Güney ve Batı Kürdistan’daki iki statünün varlığı iç birliğin coğrafi zeminini hazırlıyor. İç diyalog ve tartışmalarla Güney ve Batı Kürdistan’ın birlik formülünün bulunması mümkündür, Kürt ve Kürdistanlılar bu konuyu kendi gündemlerinin başına almalıdırlar.

KNK Sykes-Picot Anlaşmasının yüzüncü yılında ki bu zihniyet ve pratik bugün iç dinamiklerin mücadelesiyle çürütülmüştür, ulusal birliği örme sürecini ulusal ve vatani bir görev biliyor ve tüm ulusal ve vatani güç ve kişilerden kendi yapıcı rollerini aktif bir şekilde oynamalarını istiyor. Kürtler bugün öyle bir bilinç, güç ve kudrete sahipler ki artık kendi bedenleri üzerinde imha ameliyatlarını kabul etmezler ve kendi kaderlerine, ruh ve bedenlerine, yani ülkelerine sahip çıkıyorlar.

Yirminci yüzyılın başlarında uluslararası güçler kendi çıkarlarına göre Ortadoğu’ya bir biçim verdiler, Kürtler bundan paysız kaldılar. Fakat bugün yirmi birinci yüzyılda Ortadoğu’ya yeni bir biçim verilirken, Kürtler ve kader ortakları büyük bir diriliş hareketi ve mücadelesiyle büyük bir güç ve irade sahibi olmuşlar ve yeni bir Ortadoğu’nun oluşumunda Kürdistan, kesinlikle Kürt halkı ve Kürdistanlıların gönlüne göre bir statüye kavuşmalıdır. Bu bizim kendi elimizdedir. Sykes-Picot, Sevr ve Lozan gibi yirminci yüzyılın başındaki yıkıcı anlaşmalara karşı bu yirmi birinci yüzyılın alternatifi, Kürt ve Kürdistanlıların kendi iç anlaşmalarıdır, bu da Kürt ve Kürdistanlıların büyük birliğidir. Sykes-Picot, Sevr ve Lozan anlaşmalarının yarattığı statüko bugün artık kalmamalıdır. Birleşen Kürt ve Kürdistanlılar bölge ve uluslararası aktörlere karşı kendi isteklerini kabul ettire bilirler ve kendi gönüllerine göre bir sonuç ortaya çıkarabilirler, böylece yirminci yüzyılın başlarından bu yana farz edilen statükoyu bertaraf edebilirler. Kazanımlar böylece arttırıla bilinir, büyütüle bilinir ve koruna bilinir, ki bugünkü konjonktür ve demokratik dünyanın eğilimi Kürtlerden yanadır ve bu da hayırlı bir fırsattır.

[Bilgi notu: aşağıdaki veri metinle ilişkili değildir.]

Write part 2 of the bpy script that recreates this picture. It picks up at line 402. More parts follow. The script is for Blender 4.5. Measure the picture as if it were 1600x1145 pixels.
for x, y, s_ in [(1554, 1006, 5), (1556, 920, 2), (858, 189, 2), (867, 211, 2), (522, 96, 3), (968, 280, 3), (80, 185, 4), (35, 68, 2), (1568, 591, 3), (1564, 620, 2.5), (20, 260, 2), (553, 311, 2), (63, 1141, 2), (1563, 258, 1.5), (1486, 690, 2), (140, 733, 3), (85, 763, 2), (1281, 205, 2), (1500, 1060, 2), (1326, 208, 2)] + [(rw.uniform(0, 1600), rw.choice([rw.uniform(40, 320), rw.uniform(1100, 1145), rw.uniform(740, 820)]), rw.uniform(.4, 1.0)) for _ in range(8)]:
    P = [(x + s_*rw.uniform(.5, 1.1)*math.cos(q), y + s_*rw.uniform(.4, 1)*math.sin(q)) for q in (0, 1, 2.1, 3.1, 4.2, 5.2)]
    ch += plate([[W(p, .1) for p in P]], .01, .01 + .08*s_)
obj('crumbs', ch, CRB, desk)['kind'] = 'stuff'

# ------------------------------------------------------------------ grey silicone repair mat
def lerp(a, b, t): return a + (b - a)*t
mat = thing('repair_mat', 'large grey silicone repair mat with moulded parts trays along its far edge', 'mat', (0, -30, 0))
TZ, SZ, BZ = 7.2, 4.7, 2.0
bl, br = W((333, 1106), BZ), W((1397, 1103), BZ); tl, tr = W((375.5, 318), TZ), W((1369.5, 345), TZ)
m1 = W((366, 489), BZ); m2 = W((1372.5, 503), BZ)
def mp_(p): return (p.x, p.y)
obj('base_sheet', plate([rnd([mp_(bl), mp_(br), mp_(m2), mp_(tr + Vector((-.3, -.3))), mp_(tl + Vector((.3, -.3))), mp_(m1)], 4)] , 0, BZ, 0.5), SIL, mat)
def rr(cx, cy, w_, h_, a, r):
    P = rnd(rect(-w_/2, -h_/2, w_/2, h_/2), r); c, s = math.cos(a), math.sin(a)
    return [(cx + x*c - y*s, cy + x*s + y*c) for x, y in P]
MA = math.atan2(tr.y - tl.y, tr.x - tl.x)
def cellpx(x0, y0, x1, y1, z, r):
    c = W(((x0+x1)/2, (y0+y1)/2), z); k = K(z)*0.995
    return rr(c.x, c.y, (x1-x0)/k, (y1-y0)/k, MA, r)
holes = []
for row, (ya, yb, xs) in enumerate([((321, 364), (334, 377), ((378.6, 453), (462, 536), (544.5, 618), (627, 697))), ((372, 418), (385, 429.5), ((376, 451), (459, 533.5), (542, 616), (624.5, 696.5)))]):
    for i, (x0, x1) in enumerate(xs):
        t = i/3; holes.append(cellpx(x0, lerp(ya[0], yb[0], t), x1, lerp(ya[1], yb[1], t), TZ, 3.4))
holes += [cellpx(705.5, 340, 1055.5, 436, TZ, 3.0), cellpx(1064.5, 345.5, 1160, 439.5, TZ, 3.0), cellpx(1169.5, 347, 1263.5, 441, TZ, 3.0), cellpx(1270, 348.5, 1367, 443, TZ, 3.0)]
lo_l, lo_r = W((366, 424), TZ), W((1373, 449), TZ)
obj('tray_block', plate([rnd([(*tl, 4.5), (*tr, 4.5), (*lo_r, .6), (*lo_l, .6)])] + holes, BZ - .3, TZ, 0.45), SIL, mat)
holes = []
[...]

Kürt ve Kürdistanlılar, bu amaç için daha büyük ve daha güçlü bir enerjiyle ve birlikte çalışmanın içinde olmalıdırlar.

Irak ve Suriye arasında da sınırlar kalmamıştır. Aynı zamanda Güney ve Rojava arasındaki sınır da kalmamıştır. Her iki tarafta da Kürdistanlı güçlerin egemenliği vardır. Kürtler bu sınırları korumaya ve aralarına sınır koymaya mecbur değiller. Güney ve Rojava arasındaki sınırların fiilen kalkması gerekiyor. Böylece Kürdistan’ın iki parçası bileşmelidir. Sykes-Picot Anlaşmasının yüzüncü yılında, KNK başta Güney ve Rojava’nın yöneticilerine, tüm Kürdistani güç ve örgütlere ve Kürdistan halkına sesleniyor ki bu konuyu kendi gündemlerine alsınlar, Sykes-Picot Anlaşmasıyla Kürdistan’da inşa edilen statüko ortadan kaldırılsın. Bu konu tüm Kürdistan’ın kurum ve kuruluşlarının ve Kürdistan Halkının gündeminde temel bir konu olarak yerini almalıdır.”